Nuestro protagonista se antojaba como un duro contendiente para la general, gracias, en parte a su diferencia adquirida el primer día, y también por su capacidad para franquear los Alpes como había demostrado. De hecho, Chiappucci aguantó la presión y los ataques durante las comprometidas etapas de aproximación a los Pirineos y en la cordillera pirenaica (reseñaremos que hubo hasta tres victorias españolas en esos días. Chozas en Saint Etienne, Lejarreta, al día siguiente, en Causse Noir e Induráin en la épica jornada de Luz Ardiden, donde reabrió el debate de si no hubiera sido más adecuado dejarle marchar y no ayudar a un Pedro Delgado que evidenciaba su incapacidad para pelear por el triunfo final).
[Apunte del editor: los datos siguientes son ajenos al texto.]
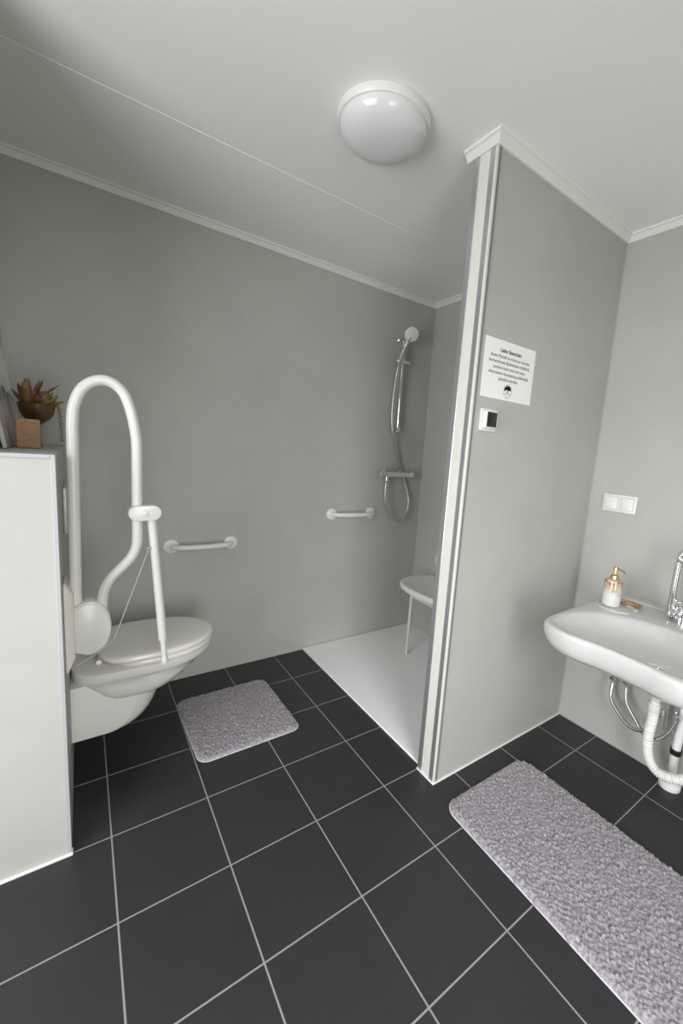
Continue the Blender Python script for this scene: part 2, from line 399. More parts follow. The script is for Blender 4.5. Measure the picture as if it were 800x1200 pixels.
# ------------------------------------------------------------------ double light switch
t = thing('light_switch', (RX, .3625, 1.1645), 'white double rocker light switch on the wall above the washbasin', 'light switch')
b = PB(yz); b.prism(rrect(.2875, 1.1240, .4375, 1.2050, .003), RX, RX-.009, .0015); b.build('cover_frame', M['device'], t)
for y0 in (.2990, .3695):
    b = PB(yz); b.prism(rrect(y0-.0012, 1.1343, y0+.0577, 1.1947, .002), RX-.0085, RX-.0093, .0002); b.build('rocker_shade', M['clear'], t)  # grey plate behind the rocker: the shadow around it put in as colour
    b = PB(yz); b.prism(rrect(y0, 1.1355, y0+.0565, 1.1935, .002), RX-.0090, RX-.0140, .001); o = b.build('rocker', M['device'], t)

# ------------------------------------------------------------------ grab bars on the back wall
def grab_bar(x0, x1, z, label, bow):
    t = thing('grab_bar', ((x0+x1)/2, BY, z), label, 'grab bar', 'short grab bars on the back wall')
    for x in (x0, x1):
        b = MB(); b.lathe([(0, 0), (.039, 0), (.0395, .003), (.037, .010), (.030, .014), (.019, .017), (.0165, .023), (0, .023)], (x, BY, z), (0, -1, 0), 40); b.build('flange', M['trim'], t)
    y = BY-.018
    pts = smooth_path([(x0, y, z), (x0+.010, BY-.034, z), (x0+.034, BY-.052, z), (x0+.085, BY-.064, z), ((x0+x1)/2, BY-.068, z), (x1-.085, BY-.064, z), (x1-.034, BY-.052, z), (x1-.010, BY-.034, z), (x1, y, z)], 6)
    b = MB(); b.tube(pts, .0145, 20); b.build('bar', M['trim'], t)
grab_bar(.317, .617, .757, 'short white grab bar on the back wall near the toilet', 0)
grab_bar(1.256, 1.556, .900, 'short white grab bar on the back wall beside the shower mixer', 0)

# ------------------------------------------------------------------ shower
RXX, RYY = 1.703, BY-.05
t = thing('shower_rail', (RXX, BY, 1.47), 'chrome shower riser rail on the back wall above the mixer', 'shower rail')
b = MB(); b.tube([(RXX, RYY, 1.465), (RXX, RYY, 2.085)], .0105, 20); b.build('rail', M['chrome'], t)
for z in (1.480, 2.070):
    b = MB(); b.lathe([(0, 0), (.022, 0), (.022, .006), (.013, .012), (.0125, .036), (.015, .040), (.015, .064), (.0, .066)], (RXX, BY, z), (0, -1, 0), 28); b.build('wall_mount', M['chrome'], t)
b = MB(); b.tube([(RXX-.052, RYY-.012, 1.922), (RXX+.048, RYY-.012, 1.922)], [.012, .012], 20); b.lathe([(0, -.021), (.019, -.021), (.019, .021), (0, .021)], (RXX, RYY, 1.922), (0, 0, 1), 24)
b.lathe([(0, 0), (.0165, .002), (.0165, .016), (0, .018)], (RXX-.068, RYY-.012, 1.922), (1, 0, 0), 20)
b.build('slider', M['chrome'], t, bevel=.001)
# hand shower
hx, hy, hz = 1.693, BY-.135, 2.083
face = Vector((-0.36, -0.80, -0.48)).normalized()
t = thing('hand_shower', (1.655, BY-.085, 1.90), 'chrome hand shower with a round white spray face held in the rail slider', 'hand shower')
b = MB(); b.tube(smooth_path([(1.650, BY-.074, 1.880), (1.658, BY-.085, 1.940), (1.676, BY-.102, 2.010), (1.690, BY-.122, 2.068)]), [.0105]*8+[.0112]*9+[.0125]*8, 18); b.build('handle', M['chrome'], t)
b = MB(); b.lathe([(0, -.032), (.020, -.030), (.036, -.020), (.046, -.008), (.048, 0), (.0465, .004), (0, .004)], (hx, hy, hz), face, 40); b.build('head', M['chrome'], t)
b = MB(); b.lathe([(0, .002), (.0455, .002), (.0455, .005), (.040, .0078), (0, .008)], (hx, hy, hz), face, 40); sf = b.build('spray_face', M['trim'], t)
b = MB(); xx = face.orthogonal().normalized(); yy = face.cross(xx)
for ring, k in ((.010, 7), (.020, 13), (.029, 19)):
    for i in range(k):
        a = 2*PI*i/k; b.lathe([(0, 0), (.0016, 0), (.0012, .0016), (0, .0016)], Vector((hx, hy, hz)) + face*.0078 + (xx*math.cos(a)+yy*math.sin(a))*ring, face, 6)
b.build('nozzles', M['clear'], t)
# mixer
mz, my = 1.174, BY-.062
t = thing('shower_mixer', (1.72, BY, mz), 'chrome thermostatic bar mixer on the back wall of the shower', 'shower mixer')
b = MB(); b.tube([(1.612, my, mz), (1.826, my, mz)], .0205, 28)
for x in (1.645, 1.795): b.lathe([(0, 0), (.031, 0), (.031, .005), (.026, .010), (.014, .014), (.014, .05), (0, .05)], (x, BY, mz), (0, -1, 0), 28)
b.lathe([(0, 0), (.012, 0), (.012, .020), (0, .020)], (1.634, my, mz-.018), (0, 0, -1), 20)
b.build('body', M['chrome'], t)
for x, s in ((1.612, -1), (1.826, 1)):
    b = MB(); b.lathe([(0, 0), (.0215, .001), (.0235, .004), (.0235, .032), (.0205, .037), (0, .038)], (x, my, mz), (s, 0, 0), 12); b.lathe([(0, 0), (.006, 0), (.004, .016), (0, .017)], (x+s*.018, my-.012, mz+.018), (0, -.5, .9), 10)
    b.build('knob', M['chrome'], t, bevel=.001)
# hose
hp = [(1.633, my, 1.140), (1.631, my, 1.110), (1.631, my, 1.031), (1.653, my, .930), (1.705, my+.004, .860), (1.758, my+.006, .836), (1.810, my+.01, .857), (1.852, my+.016, .919), (1.858, BY-.040, 1.000), (1.836, BY-.027, 1.092),
      (1.800, BY-.018, 1.178), (1.752, BY-.024, 1.270), (1.690, BY-.045, 1.383), (1.655, BY-.058, 1.466), (1.640, BY-.062, 1.550), (1.636, BY-.064, 1.661), (1.643, BY-.066, 1.780), (1.6495, BY-.0735, 1.876)]
t = thing('shower_hose', hp[0], 'chrome shower hose looping down below the bar mixer', 'shower hose')
b = MB(); b.tube(smooth_path(hp, 10), .0072, 14); b.build('hose', M['braid'], t)
b = MB(); b.lathe([(0, 0), (.0105, 0), (.0105, .022), (.0085, .026), (0, .026)], (1.633, my, 1.139), (0, 0, -1), 18); b.build('nut', M['chrome'], t)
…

En la crono de Lac de Vasiere, Lemond no perdonó. Aventajó en más de 2 minutos al italiano, que, desilusionado, veía cómo el maillot que lucía pasaría a poder del estadounidense, quien solo lo vestiría en la última etapa, la que unía Breitgny sur Orge con París, la jornada siempre más relevante (en la pelea por el último cajón, Delgado se hundía ante un Erik Breukink que, como adelantábamos, fue el vencedor de la jornada).
En todo caso, y gracias a esa fuga, Claudio subía por primera vez al pódium del Tour. Repetiría en los dos años posteriores (tercero en 1991 y segundo en 1992), en ambos casos con el premio añadido del maillot de puntos rojos que le acreditaban como el mejor escalador y, curiosamente, viniendo, los dos años, de ser segundo en el Giro de Italia.
El país transalpino, y el mundo del ciclismo, contaban con un nuevo e infatigable animador de todas las vueltas. Para el recuerdo quedará aquella mítica escapada, en solitario, desafiando la integridad humana y su raciocinio, en la etapa que culminaba en Sestrieres en el Tour de 1992, discutiendo la todopoderosa hegemonía del líder Induráin. Perdiendo la batalla final, pero respaldando su figura de hombre batallador e inconformista. Desatando una pasión que ejemplificaba el rostro de su madre, Doña Renata, que acudió, posiblemente advertida de la gesta, a la cima de Sestrieres. La mujer que moría hace apenas unas semanas y cuyo óbito golpeaba, más que ningún otro revés deportivo, el semblante siempre alegre del ciclista de Uboldo.